Haiti Death Practices

by L-Johnson

People of Haiti praying outside a church.

The country of Haiti observes death with elaborate ceremony. When a loved one is dying, his or her family will gather to pray, cry, and use religious medallions or other spiritual artifacts. The oldest family member makes all the arrangements and notifications. The body is kept until the entire family can gather. Organ donation or cremation is not even an option, as the whole body is thought to be necessary for resurrection. Autopsies are occasionally performed, sometimes to ensure that the body is actually dead and not a zombie (A voodoo curse commonly believed in rural Haiti).

After the person’s demise, Demier priye, a 9-day prayer ritual, is performed. Family, friends, and even enemies of the deceased gather to pray, chant, eat, and drink together. The Prise de deuil takes places on the 9th day (similar to a funeral).

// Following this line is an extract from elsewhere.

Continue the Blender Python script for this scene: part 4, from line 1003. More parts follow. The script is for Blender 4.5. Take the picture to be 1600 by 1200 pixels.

Interestingly, the Haitians graveyards are comprised of mausoleums, which make the cemeteries look like miniature villages made of concrete. To get the cash for this construction, the bereaved often have to sell some of their land.

After the devastating earthquake in Haiti, the number of dead was estimated to be as high as 200,000. This made their normal funeral traditions impossible. Most of the bodies were hauled to mass graves, and many bodies are still lying under fallen buildings. Many are still missing.